I think they were at like 56,000 feet, some incredible altitude.

And all of a sudden, the pilot says, “What the hell is that?”

And so everybody scrambles up to the cockpit, and he points out to the left, and on the left side of the vehicle is this huge disk – immense. He said, “Conservatively, conservatively, between a quarter and a half of a mile in diameter.”



And I said, “Well, how did you . . . How could you determine . . . How could you tell it was that big?”

And he says, “Well, it had a cupola, a dome, on the top.” And he said it looked like a single casting of white Lexan. And it was translucent. And it was glowing. It was illuminated from the inside.



And he says, “On the outside of this dome, you could see the silhouette of each of the floors inside.”



And he says, “We counted 27 stories – 27 stories!”

And I said, “Okay. Well, what was the aspect ratio between the thickness of the disk and the overall diameter?”

He says, “About 10 to one.” So he says, “That's how we figured out that it was somewhere between a quarter and a half a mile in diameter.”

So he describes this thing. And he said, “It didn't look like your typical, you know, science fiction flying saucer where the outside is mirror smooth and polished.”

He said, “This thing was rough.”

It had panels that were different, you know, textures. And there were conduits that would come out of one place and snake around and go somewhere else, and plumbing and tubing and pipes and things, little antennas and stuff sticking out of it all over the place.

But he said, “Around the edge,” he said, “was this slot. And in this slot were these big . . . they looked like turbine blades.”

And he says, “Each one of these turbine blades was the size of a bypass door on a hangar for like an aircraft from the Air Force, really big.”

And he says, “And these turbine blades, whatever they were,” he says, “they were sliding along in this track around the circumference of this vehicle, just very slowly. And this thing paralleled our course.”

He said, “They were with us for at least a half an hour.”

And he says, “Maybe it was owing to the fact that the B-52 was designed to fight a nuclear war, and so the electronics of our plane was completely shielded against EMP,” electromagnetic pulse.

So he says, “Whatever was keeping this thing in the air, and we thought it was probably magnetic something,” he says, “we flew all around it.
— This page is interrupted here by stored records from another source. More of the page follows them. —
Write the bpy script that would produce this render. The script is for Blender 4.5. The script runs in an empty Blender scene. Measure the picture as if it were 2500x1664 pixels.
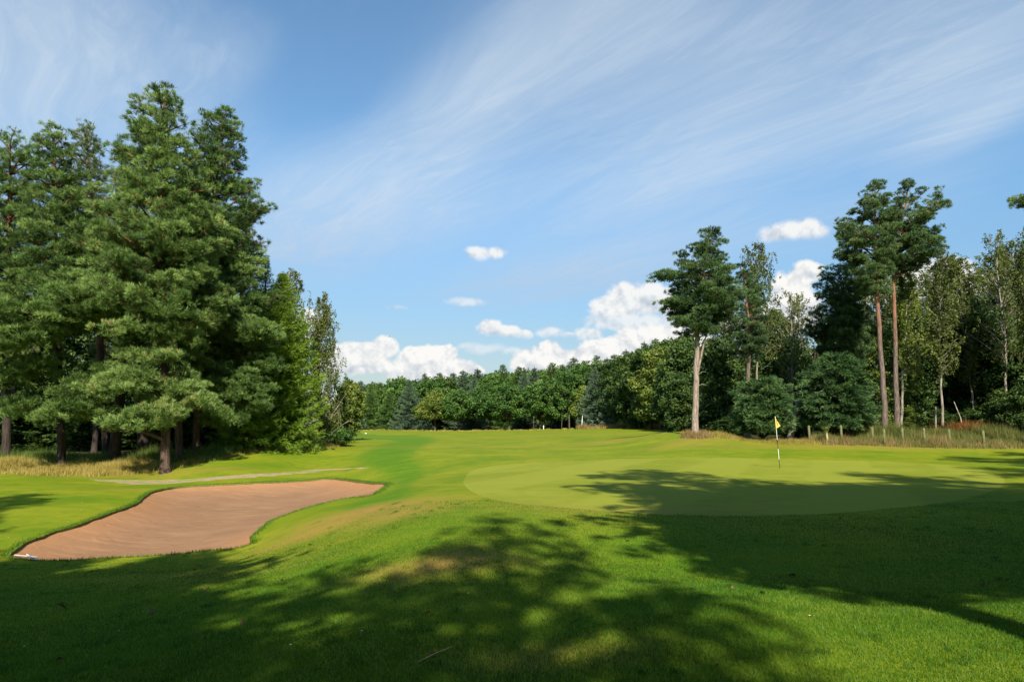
import bpy, math, random, time
import numpy as np
from mathutils import Vector
from mathutils.geometry import delaunay_2d_cdt

T0 = time.time()
rs = np.random.default_rng(11)
random.seed(5)
sc = bpy.context.scene
COL = sc.collection
PI = math.pi

# ------------------------------------------------------------------ camera
F = 1667.0
EYE = np.array([0.0, 0.0, 1.75])
PITCH = math.atan((1040 - 832) / F)
cp, sp = math.cos(PITCH), math.sin(PITCH)

def ray(px, py):
    x = (px - 1250.0) / F
    u = (832.0 - py) / F
    return np.array([x, cp - u * sp, sp + u * cp])

def at(px, py, Y):
    """point seen at (px, py) of the photograph at distance Y ahead"""
    d = ray(px, py)
    return EYE + d * (Y / d[1])

cam = bpy.data.cameras.new('camera')
cam.sensor_width = 36.0
cam.lens = F / 2500.0 * 36.0
cam.clip_end = 9000.0
cam.clip_start = 0.1
camo = bpy.data.objects.new('camera', cam)
COL.objects.link(camo)
camo.location = EYE
camo.rotation_euler = (PI / 2 + PITCH, 0, 0)
sc.camera = camo

# ------------------------------------------------------------------ light
SUN_EL = math.radians(38)
SUN_AZ = math.radians(4.5)      # how far to the right of straight behind the camera
to_sun = Vector((math.sin(SUN_AZ) * math.cos(SUN_EL), -math.cos(SUN_AZ) * math.cos(SUN_EL), math.sin(SUN_EL)))
sun = bpy.data.lights.new('sun', 'SUN')
sun.energy = 5.0
sun.angle = math.radians(0.53)
sun.color = (1.0, 0.93, 0.80)
suno = bpy.data.objects.new('sun', sun)
COL.objects.link(suno)
suno.rotation_euler = (-to_sun).to_track_quat('-Z', 'Y').to_euler()
suno.location = (0, -50, 60)

sc.view_settings.view_transform = 'Standard'
sc.view_settings.look = 'None'
sc.view_settings.exposure = 0.9
sc.view_settings.gamma = 1.0
sc.cycles.max_bounces = 5
sc.cycles.diffuse_bounces = 3
sc.cycles.glossy_bounces = 1
sc.cycles.transmission_bounces = 3
sc.cycles.caustics_reflective = False
sc.cycles.caustics_refractive = False

# ------------------------------------------------------------------ node helper
class N:
    def __init__(s, tree):
        s.t = tree
        s.n = tree.nodes
    def new(s, typ, **kw):
        n = s.n.new(typ)
        for k, v in kw.items():
            setattr(n, k, v)
        return n
    def put(s, sock, v):
        if isinstance(v, bpy.types.NodeSocket):
            s.t.links.new(v, sock)
        elif v is not None:
            sock.default_value = v
    def m(s, op, a, b=None, c=None, clamp=False):
        n = s.new('ShaderNodeMath', operation=op, use_clamp=clamp)
        s.put(n.inputs[0], a)
        if b is not None: s.put(n.inputs[1], b)
        if c is not None: s.put(n.inputs[2], c)
        return n.outputs[0]
    def v(s, op, a, b=None, out=0):
        n = s.new('ShaderNodeVectorMath', operation=op)
        s.put(n.inputs[0], a)
        if b is not None: s.put(n.inputs[1], b)
        return n.outputs[out]
    def comb(s, x, y, z=0.0):
        n = s.new('ShaderNodeCombineXYZ')
        s.put(n.inputs[0], x); s.put(n.inputs[1], y); s.put(n.inputs[2], z)
        return n.outputs[0]
    def noise(s, vec, scale, detail=3, rough=0.5, dist=0.0, out='Fac'):
        n = s.new('ShaderNodeTexNoise')
        if vec is not None: s.put(n.inputs['Vector'], vec)
        n.inputs['Scale'].default_value = scale
        n.inputs['Detail'].default_value = detail
        n.inputs['Roughness'].default_value = rough
        n.inputs['Distortion'].default_value = dist
        return n.outputs[out]
    def ss(s, x, a, b, lo=0.0, hi=1.0):
        n = s.new('ShaderNodeMapRange', interpolation_type='SMOOTHSTEP')
        s.put(n.inputs[0], x)
        n.inputs[1].default_value = a; n.inputs[2].default_value = b
        n.inputs[3].default_value = lo; n.inputs[4].default_value = hi
        return n.outputs[0]
    def mix(s, f, a, b, typ='MIX'):
        n = s.new('ShaderNodeMix', data_type='RGBA', blend_type=typ)
        s.put(n.inputs[0], f)
        s.put(n.inputs[6], a if isinstance(a, bpy.types.NodeSocket) else (*a, 1.0))
        s.put(n.inputs[7], b if isinstance(b, bpy.types.NodeSocket) else (*b, 1.0))
        return n.outputs[2]
    def attr(s, name, out='Fac'):
        n = s.new('ShaderNodeAttribute')
        n.attribute_name = name
        return n.outputs[out]

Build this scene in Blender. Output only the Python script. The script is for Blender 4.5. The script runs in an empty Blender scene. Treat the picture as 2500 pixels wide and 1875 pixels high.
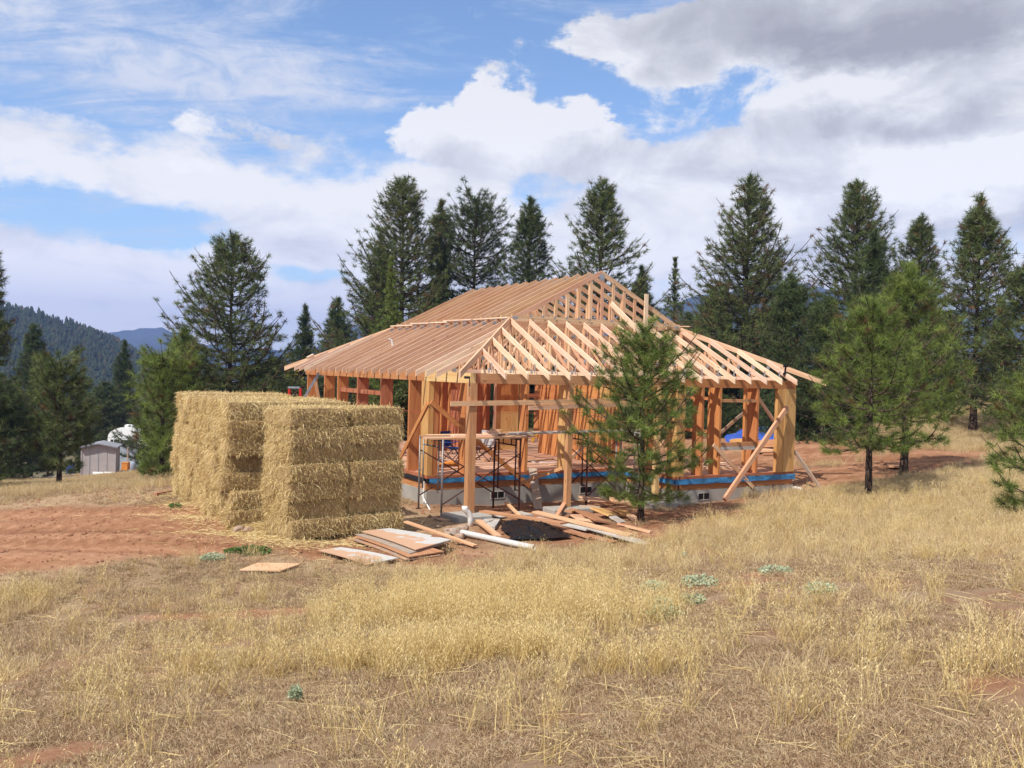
import bpy, math, random
import numpy as np
from mathutils import Matrix, Vector, Euler
random.seed(7); RNG = np.random.default_rng(7)
SC = bpy.context.scene; COL = SC.collection; PI = math.pi

# ---------------------------------------------------------------- camera
CP = np.array([-9.18, -18.15, 0.193]); YAW, PIT, ROL, FPX = math.radians(30.222), math.radians(-0.826), math.radians(1.518), 2170.2
def cam_axes():
    F = np.array([math.sin(YAW)*math.cos(PIT), math.cos(YAW)*math.cos(PIT), math.sin(PIT)])
    R0 = np.array([math.cos(YAW), -math.sin(YAW), 0.0]); U0 = np.cross(R0, F)
    return math.cos(ROL)*R0+math.sin(ROL)*U0, -math.sin(ROL)*R0+math.cos(ROL)*U0, F
CR, CU, CF = cam_axes()
def ray(px, py): return CF + CR*(px-1250)/FPX - CU*(py-937.5)/FPX
def at_depth(px, py, d): return Vector(CP + ray(px, py)*d)
def at_z(px, py, z):
    r = ray(px, py); return Vector(CP + r*(z-CP[2])/r[2])
cam_data = bpy.data.cameras.new('camera'); cam = bpy.data.objects.new('camera', cam_data); COL.objects.link(cam)
cam_data.sensor_width = 36; cam_data.lens = FPX/2500*36; cam_data.clip_start = .05; cam_data.clip_end = 20000
m = Matrix([[CR[i], CU[i], -CF[i], CP[i]] for i in range(3)]+[[0, 0, 0, 1]]); cam.matrix_world = m
SC.camera = cam

# ---------------------------------------------------------------- sun, sky, exposure
SUN = Vector((-.60, -.205, .775)).normalized()
sl = bpy.data.lights.new('sun', 'SUN'); sl.energy = 4.2; sl.angle = math.radians(.53); sl.color = (1, .955, .88)
so = bpy.data.objects.new('sun', sl); COL.objects.link(so); so.rotation_euler = SUN.to_track_quat('Z', 'Y').to_euler(); so.location = (0, 0, 60)
SC.view_settings.view_transform = 'Standard'; SC.view_settings.look = 'None'
SC.view_settings.exposure = 0.42; SC.view_settings.gamma = 1.0; SC.view_settings.use_curve_mapping = False
SC.render.engine = 'CYCLES'; SC.cycles.max_bounces = 6; SC.cycles.transparent_max_bounces = 8; SC.cycles.use_denoising = True
SC.cycles.volume_bounces = 0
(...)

We flew over it. We flew under it.”

He says, “We got a really good look at this thing.”

And he says, “And it was the strangest thing we'd ever seen.”

But he said, “After a while,” he said, “this thing moved off a little ways.”

And he said, “The way we could see the features was, number one, from the illumination of the dome, and also the fact that it was sort of backlighted by the full Moon.”

And then the reflection of the Moon light coming off the Pacific Ocean would illuminate the underside of it.

He said, “The thing moved off a ways.” And he said, “These big turbine blades at the edge began going faster and faster and faster and faster until these blades, the size of a hangar bypass door, moving so fast you can't even see them. It's just a blur.”

And then all of a sudden, this thing, phew!, takes off on an oblique angle from their flight path.

And he says, “And as it did, this shimmering tunnel of light opens up, and this thing goes into it.”